Clarity, Focus and Execution must become the foundational framework for all that you do.

This is the new action template he is suggesting for your mind. Get Clear! Get Focused! Execute! When you are committed to this approach, the next step is to wrap them in a powerful concept that can transform your life and work. The concept he refers to is this: Always exceed expectations!

Good leadership is required to put all these pieces together. For a vision to be executed, it must be understood and supported by the business as a whole. There must be unity and there must be clarity. All of this comes together with one primary goal: To get results! In the most basic terms, that is what leadership is about: Creating organizational environments capable of getting superior results. To get results there must be a high level of organizational energy.

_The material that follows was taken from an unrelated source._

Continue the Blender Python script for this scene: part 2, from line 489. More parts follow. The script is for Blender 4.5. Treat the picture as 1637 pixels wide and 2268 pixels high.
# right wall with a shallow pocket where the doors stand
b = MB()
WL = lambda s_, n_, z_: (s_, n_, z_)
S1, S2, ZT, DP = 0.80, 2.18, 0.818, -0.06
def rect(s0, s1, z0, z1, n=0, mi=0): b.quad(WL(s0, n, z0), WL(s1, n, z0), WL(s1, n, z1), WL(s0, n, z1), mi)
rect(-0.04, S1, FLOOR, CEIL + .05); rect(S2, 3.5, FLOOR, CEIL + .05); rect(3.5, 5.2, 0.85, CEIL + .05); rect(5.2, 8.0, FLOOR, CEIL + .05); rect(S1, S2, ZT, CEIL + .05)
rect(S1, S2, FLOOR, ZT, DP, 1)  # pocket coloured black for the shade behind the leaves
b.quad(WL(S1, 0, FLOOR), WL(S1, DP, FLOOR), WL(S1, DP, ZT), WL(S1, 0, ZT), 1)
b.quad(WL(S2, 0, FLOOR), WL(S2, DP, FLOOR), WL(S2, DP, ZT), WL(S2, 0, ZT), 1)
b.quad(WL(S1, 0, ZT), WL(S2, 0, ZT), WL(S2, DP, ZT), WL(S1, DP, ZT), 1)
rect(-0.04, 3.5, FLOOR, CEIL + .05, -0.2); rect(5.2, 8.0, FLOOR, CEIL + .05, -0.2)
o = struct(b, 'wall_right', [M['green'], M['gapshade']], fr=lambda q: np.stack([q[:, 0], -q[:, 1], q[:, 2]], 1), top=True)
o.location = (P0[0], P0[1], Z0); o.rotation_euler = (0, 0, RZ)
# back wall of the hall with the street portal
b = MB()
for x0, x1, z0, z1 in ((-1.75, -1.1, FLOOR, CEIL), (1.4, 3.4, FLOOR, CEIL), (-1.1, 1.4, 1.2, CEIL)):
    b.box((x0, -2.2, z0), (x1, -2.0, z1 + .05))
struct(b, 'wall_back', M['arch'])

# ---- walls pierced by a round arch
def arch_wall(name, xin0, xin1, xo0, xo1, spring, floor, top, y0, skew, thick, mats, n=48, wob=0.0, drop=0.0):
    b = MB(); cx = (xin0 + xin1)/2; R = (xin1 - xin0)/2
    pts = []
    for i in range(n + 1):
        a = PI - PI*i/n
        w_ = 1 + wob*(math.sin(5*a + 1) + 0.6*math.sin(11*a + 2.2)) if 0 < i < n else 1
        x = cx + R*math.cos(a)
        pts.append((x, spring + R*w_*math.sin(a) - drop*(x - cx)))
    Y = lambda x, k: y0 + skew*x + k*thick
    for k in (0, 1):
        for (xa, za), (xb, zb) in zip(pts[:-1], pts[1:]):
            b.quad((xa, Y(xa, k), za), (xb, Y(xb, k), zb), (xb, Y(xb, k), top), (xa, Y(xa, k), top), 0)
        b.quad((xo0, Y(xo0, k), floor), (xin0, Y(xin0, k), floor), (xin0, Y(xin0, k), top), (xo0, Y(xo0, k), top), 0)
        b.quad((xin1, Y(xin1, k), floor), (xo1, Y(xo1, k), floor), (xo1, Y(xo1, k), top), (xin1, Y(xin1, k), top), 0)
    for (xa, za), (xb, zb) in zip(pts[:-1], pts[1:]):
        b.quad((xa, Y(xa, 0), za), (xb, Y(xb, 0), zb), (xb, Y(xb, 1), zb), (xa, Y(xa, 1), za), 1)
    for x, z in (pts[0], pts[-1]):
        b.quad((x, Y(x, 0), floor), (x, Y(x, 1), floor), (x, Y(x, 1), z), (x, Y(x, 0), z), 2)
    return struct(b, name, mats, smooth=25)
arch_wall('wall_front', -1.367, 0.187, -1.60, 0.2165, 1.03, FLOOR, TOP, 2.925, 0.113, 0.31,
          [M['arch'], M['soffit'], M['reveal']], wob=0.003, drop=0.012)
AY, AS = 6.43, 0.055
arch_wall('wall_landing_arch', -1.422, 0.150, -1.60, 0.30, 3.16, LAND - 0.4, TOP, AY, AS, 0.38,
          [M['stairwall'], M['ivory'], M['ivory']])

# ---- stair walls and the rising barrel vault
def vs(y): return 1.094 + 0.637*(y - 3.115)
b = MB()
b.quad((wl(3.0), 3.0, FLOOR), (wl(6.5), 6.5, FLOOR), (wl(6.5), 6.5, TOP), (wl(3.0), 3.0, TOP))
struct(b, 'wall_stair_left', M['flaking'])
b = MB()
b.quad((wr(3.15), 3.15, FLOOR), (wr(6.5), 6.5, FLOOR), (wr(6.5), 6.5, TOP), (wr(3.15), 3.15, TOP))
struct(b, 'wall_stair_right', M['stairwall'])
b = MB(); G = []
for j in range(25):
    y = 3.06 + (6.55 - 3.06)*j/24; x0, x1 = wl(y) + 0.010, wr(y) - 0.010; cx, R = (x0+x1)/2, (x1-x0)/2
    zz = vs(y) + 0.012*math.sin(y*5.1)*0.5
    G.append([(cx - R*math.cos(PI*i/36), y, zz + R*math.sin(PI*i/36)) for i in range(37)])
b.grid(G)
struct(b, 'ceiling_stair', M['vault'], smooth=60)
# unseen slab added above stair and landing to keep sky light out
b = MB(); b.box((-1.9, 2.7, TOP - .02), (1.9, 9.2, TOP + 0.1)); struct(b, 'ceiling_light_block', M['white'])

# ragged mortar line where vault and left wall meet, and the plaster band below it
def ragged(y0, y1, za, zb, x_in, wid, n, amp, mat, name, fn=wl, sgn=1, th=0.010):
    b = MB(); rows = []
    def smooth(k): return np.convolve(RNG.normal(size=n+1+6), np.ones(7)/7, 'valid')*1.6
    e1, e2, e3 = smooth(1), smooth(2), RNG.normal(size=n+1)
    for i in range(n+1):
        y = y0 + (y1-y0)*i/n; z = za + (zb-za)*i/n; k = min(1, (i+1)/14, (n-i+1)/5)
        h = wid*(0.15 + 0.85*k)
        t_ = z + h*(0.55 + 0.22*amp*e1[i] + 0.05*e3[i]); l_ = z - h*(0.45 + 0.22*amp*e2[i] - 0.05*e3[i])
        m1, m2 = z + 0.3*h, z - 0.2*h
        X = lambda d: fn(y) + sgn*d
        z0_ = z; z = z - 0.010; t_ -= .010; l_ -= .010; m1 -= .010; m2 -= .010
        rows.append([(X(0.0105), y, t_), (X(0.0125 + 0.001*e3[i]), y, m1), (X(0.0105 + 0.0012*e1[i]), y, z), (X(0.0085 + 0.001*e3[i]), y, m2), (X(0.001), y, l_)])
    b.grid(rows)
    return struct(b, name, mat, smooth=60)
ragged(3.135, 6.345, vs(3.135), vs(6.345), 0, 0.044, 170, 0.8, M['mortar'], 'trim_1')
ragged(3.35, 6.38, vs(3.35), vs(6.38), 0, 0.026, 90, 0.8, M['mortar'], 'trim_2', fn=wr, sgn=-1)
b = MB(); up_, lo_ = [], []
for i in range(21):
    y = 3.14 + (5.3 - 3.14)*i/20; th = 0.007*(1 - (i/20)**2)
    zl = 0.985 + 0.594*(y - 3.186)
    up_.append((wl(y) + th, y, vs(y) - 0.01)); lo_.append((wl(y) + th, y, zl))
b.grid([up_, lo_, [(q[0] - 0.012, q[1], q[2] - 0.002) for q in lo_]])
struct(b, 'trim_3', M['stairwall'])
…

Tom lists seven things for a leader to do NOW to change results
1. Recognize that “Business As Usual” is not an option.
2. Create strategies based on what can actually be seen.
3. Reevaluate the Value and Purpose of your Vision.
4. Identify and disrupt organizational comfort zones.
5. Conduct Quarterly More-Of-Less-Of Reviews.
6. Commit to exceeding expectations and providing value.
7. Abandon activities that won’t move the strategic results needle.

In other words stop doing what is comfortable but not necessary, and start doing what is necessary even if it feels uncomfortable in the beginning.



Tony's text reminds me of two earlier manifestos I have been blogging about - Leadership in Hard Times and Achieving Business Excellence.